──────── Material ────────

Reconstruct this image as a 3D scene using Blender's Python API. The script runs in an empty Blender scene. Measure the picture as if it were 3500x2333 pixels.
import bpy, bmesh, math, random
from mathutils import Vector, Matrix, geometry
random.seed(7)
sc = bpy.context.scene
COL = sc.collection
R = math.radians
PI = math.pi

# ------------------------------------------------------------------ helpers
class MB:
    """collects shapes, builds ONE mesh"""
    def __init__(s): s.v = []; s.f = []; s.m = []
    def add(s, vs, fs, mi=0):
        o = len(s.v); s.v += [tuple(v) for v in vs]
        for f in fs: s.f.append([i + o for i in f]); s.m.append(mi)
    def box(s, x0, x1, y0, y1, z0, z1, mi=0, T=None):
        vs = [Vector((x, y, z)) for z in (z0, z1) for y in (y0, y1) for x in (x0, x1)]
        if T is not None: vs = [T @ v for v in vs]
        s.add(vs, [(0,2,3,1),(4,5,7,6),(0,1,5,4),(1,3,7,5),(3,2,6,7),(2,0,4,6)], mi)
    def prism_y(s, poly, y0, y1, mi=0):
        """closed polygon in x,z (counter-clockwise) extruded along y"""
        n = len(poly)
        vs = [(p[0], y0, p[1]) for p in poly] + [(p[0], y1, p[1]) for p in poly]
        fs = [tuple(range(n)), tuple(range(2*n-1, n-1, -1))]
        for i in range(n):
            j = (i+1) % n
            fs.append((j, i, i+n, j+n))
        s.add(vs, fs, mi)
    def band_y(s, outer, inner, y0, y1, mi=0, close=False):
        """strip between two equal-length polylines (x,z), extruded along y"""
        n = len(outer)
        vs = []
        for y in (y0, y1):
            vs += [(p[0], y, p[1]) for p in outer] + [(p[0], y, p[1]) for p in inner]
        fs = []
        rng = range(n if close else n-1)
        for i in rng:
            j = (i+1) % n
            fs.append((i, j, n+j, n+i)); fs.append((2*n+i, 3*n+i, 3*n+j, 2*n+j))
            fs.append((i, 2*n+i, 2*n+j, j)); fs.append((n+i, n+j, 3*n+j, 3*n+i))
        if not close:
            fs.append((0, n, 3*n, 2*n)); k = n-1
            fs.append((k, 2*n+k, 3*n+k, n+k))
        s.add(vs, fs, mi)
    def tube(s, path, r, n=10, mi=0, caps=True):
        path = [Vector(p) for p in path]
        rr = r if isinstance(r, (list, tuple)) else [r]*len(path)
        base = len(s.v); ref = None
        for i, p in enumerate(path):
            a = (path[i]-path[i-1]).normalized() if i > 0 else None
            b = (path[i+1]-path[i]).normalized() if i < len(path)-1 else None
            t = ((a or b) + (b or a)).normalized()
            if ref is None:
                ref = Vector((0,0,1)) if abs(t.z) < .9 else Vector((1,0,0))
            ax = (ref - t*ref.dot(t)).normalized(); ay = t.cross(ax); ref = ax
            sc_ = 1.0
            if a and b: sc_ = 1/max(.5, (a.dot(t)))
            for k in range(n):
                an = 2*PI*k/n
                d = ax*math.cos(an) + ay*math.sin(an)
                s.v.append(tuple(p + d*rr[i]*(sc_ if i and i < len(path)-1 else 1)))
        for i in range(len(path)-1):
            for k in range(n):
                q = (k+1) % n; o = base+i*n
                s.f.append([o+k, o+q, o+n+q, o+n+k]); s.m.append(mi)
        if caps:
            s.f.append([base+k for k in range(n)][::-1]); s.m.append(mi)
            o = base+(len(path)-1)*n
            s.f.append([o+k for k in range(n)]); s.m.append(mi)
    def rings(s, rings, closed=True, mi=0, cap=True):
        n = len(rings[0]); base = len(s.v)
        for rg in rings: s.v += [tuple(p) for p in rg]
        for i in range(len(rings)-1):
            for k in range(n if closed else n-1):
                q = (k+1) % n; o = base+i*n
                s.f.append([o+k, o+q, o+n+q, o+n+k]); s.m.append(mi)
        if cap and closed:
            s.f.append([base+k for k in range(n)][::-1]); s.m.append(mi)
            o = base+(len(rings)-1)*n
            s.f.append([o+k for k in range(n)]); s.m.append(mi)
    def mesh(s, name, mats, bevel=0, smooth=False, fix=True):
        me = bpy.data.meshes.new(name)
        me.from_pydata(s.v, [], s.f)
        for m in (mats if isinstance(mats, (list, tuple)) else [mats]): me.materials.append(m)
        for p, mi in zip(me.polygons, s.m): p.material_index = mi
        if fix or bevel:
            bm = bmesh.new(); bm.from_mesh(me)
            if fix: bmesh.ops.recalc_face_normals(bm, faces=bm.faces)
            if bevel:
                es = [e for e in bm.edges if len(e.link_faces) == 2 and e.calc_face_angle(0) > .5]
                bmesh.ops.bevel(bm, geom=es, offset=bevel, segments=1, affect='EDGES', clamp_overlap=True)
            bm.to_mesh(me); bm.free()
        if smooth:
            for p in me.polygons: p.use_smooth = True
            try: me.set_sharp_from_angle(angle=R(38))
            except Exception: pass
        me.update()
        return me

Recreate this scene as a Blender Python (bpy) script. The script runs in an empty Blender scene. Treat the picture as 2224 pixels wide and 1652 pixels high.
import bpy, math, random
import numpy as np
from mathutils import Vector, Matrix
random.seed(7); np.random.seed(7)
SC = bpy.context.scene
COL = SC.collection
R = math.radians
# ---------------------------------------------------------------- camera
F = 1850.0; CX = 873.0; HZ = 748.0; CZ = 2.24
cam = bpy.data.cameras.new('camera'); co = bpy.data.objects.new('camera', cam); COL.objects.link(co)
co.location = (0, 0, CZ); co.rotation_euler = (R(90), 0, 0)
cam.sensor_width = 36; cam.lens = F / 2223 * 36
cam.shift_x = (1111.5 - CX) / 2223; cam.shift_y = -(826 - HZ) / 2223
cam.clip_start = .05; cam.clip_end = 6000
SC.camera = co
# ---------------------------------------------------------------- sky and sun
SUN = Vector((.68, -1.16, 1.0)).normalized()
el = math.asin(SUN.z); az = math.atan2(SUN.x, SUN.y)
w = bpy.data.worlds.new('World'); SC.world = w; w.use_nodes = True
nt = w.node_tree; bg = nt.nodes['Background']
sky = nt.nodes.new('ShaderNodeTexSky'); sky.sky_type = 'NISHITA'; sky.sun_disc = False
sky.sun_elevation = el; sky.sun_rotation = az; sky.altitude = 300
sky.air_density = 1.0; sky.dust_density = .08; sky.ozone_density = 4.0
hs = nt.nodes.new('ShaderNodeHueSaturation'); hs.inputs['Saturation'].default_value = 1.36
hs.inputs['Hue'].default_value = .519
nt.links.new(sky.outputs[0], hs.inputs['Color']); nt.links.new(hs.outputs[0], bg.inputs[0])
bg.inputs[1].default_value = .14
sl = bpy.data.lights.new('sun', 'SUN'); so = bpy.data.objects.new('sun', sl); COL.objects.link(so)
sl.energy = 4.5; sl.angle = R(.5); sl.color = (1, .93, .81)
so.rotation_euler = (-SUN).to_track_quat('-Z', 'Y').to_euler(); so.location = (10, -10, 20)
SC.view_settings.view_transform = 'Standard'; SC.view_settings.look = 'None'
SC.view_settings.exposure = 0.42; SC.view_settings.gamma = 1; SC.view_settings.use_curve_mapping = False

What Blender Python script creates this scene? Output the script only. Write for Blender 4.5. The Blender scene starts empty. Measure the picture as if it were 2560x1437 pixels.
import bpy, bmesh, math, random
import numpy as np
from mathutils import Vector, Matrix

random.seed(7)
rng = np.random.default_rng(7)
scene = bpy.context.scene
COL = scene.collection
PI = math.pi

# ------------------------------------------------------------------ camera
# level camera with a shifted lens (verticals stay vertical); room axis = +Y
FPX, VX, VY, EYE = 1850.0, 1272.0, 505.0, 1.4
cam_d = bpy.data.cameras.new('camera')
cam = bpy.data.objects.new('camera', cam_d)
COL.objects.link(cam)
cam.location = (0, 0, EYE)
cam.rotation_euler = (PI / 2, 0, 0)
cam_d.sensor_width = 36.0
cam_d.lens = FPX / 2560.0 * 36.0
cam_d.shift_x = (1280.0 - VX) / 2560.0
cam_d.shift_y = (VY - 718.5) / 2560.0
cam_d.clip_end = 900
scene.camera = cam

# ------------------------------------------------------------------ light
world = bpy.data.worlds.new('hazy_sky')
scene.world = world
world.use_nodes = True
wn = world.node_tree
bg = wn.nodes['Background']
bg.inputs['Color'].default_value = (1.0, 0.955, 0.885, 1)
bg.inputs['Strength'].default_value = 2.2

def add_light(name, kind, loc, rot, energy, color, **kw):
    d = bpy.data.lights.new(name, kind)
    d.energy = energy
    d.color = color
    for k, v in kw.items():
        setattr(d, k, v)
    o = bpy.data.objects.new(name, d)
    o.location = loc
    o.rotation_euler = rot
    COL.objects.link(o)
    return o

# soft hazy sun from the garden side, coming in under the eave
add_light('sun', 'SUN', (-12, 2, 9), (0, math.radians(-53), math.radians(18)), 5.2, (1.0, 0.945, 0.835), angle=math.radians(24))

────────

* [Set exercise] Keep only the lines from the one containing "What Blender Python" to the end of the entries, and repeat them exactly.

* [Completed task]
What Blender Python script creates this scene? Output the script only. Write for Blender 4.5. The Blender scene starts empty. Measure the picture as if it were 2560x1437 pixels.
import bpy, bmesh, math, random
import numpy as np
from mathutils import Vector, Matrix

random.seed(7)
rng = np.random.default_rng(7)
scene = bpy.context.scene
COL = scene.collection
PI = math.pi

# ------------------------------------------------------------------ camera
# level camera with a shifted lens (verticals stay vertical); room axis = +Y
FPX, VX, VY, EYE = 1850.0, 1272.0, 505.0, 1.4
cam_d = bpy.data.cameras.new('camera')
cam = bpy.data.objects.new('camera', cam_d)
COL.objects.link(cam)
cam.location = (0, 0, EYE)
cam.rotation_euler = (PI / 2, 0, 0)
cam_d.sensor_width = 36.0
cam_d.lens = FPX / 2560.0 * 36.0
cam_d.shift_x = (1280.0 - VX) / 2560.0
cam_d.shift_y = (VY - 718.5) / 2560.0
cam_d.clip_end = 900
scene.camera = cam

# ------------------------------------------------------------------ light
world = bpy.data.worlds.new('hazy_sky')
scene.world = world
world.use_nodes = True
wn = world.node_tree
bg = wn.nodes['Background']
bg.inputs['Color'].default_value = (1.0, 0.955, 0.885, 1)
bg.inputs['Strength'].default_value = 2.2

def add_light(name, kind, loc, rot, energy, color, **kw):
    d = bpy.data.lights.new(name, kind)
    d.energy = energy
    d.color = color
    for k, v in kw.items():
        setattr(d, k, v)
    o = bpy.data.objects.new(name, d)
    o.location = loc
    o.rotation_euler = rot
    COL.objects.link(o)
    return o

# soft hazy sun from the garden side, coming in under the eave
add_light('sun', 'SUN', (-12, 2, 9), (0, math.radians(-53), math.radians(18)), 5.2, (1.0, 0.945, 0.835), angle=math.radians(24))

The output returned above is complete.